Emily Porcincula Lawsin reports that the only reason we now are able to see hard copies of The Filipino Student Bulletin, c. 1922-39, is because Robert Flor happened to see them in a garbage can where they’d been discarded from a library at the University of Washington!*

If you give your files to a local historical organization’s archive, it may be more appreciated and more accessible to an interested community. However, such localized collections are not always well organized, and they might not have enough funds to have a proper preservation system in place. I remember visiting such an organization to do research, and ended up helping the curators hunt through half a dozen dusty cardboard boxes, piled in a closet.

I don’t want to scare you off; some institutions will treat your materials well. But you have to think carefully about the risks for any of these options. On the other hand, things that you keep at home can also get misfiled, moldy, degraded by its own acid content, chewed by vermin, sold in yard sales after you die, and otherwise spirited away.

A lot of collectors make digital copies, and store them on CDs, DVDs, in their hard drives, or in the Cloud. Fortunately, or unfortunately, content management systems change. And in general, technology is constantly changing with such rapidity that it’s hard to keep up with what memory tool has been discarded, and what’s currently in use.

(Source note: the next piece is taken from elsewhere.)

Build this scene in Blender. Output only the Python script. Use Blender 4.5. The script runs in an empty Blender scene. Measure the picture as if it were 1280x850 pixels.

But let’s say that you are going to store and maintain your own collection for now. American Indian artwork.com has a tutorial on how to archive your images and documents for posterity. Nicholas Jackson also provides some great tips in “Taking Care of Your Personal Archives” (The Atlantic, Nov., 2010). Keep both hard copies and digital copies. Here’s a brief list of steps drawn from www.american-indian-artwork.com. And, yes, it will be tedious. But at least you can be sure that you are doing the right thing for your collection!

You will need:

Computer
* Good quality flatbed scanner (slow and heavy is better than fast and lightweight)
* Access to an archival grade printer
* A good camera (for photographing objects). A scanner will provide the best reproduction, with the least distortion, for photographs and texts.
* Adobe Photoshop or other image editing software.

To do list:
* Gather documents and photographs
* Create high (max.) resolution digital scans (set a goal of doing a certain number of scans per day)
* Save and store the scans in .tiff or .jpg format
* Digital images: keep one original version and create one “restored” version of each image.
* Create multiple backup copies: one or two copies of each image for your hard drive, same on CD (or whatever is the current most dependable (i.e. usable on most computers) technology.
* Create an archival print copy (i.e. “good old fashioned hard copy”), 8 x 10 prints, if possible, at maximum resolution.
* Place CD copy and print copy in off-site storage, e.g. safety deposit box in your local bank.
* Set up a regular, annual maintenance plan, which may include checking items for aging, and updating your images to new technology.

See Create Digital Archive of Vintage Photographs for more detail instructions.

* “Pensionados, Paisanos, & Pinoys: An Analysis of the Filipino Student Bulletin,” 1922-1939, FANHS 4, (1996): 33.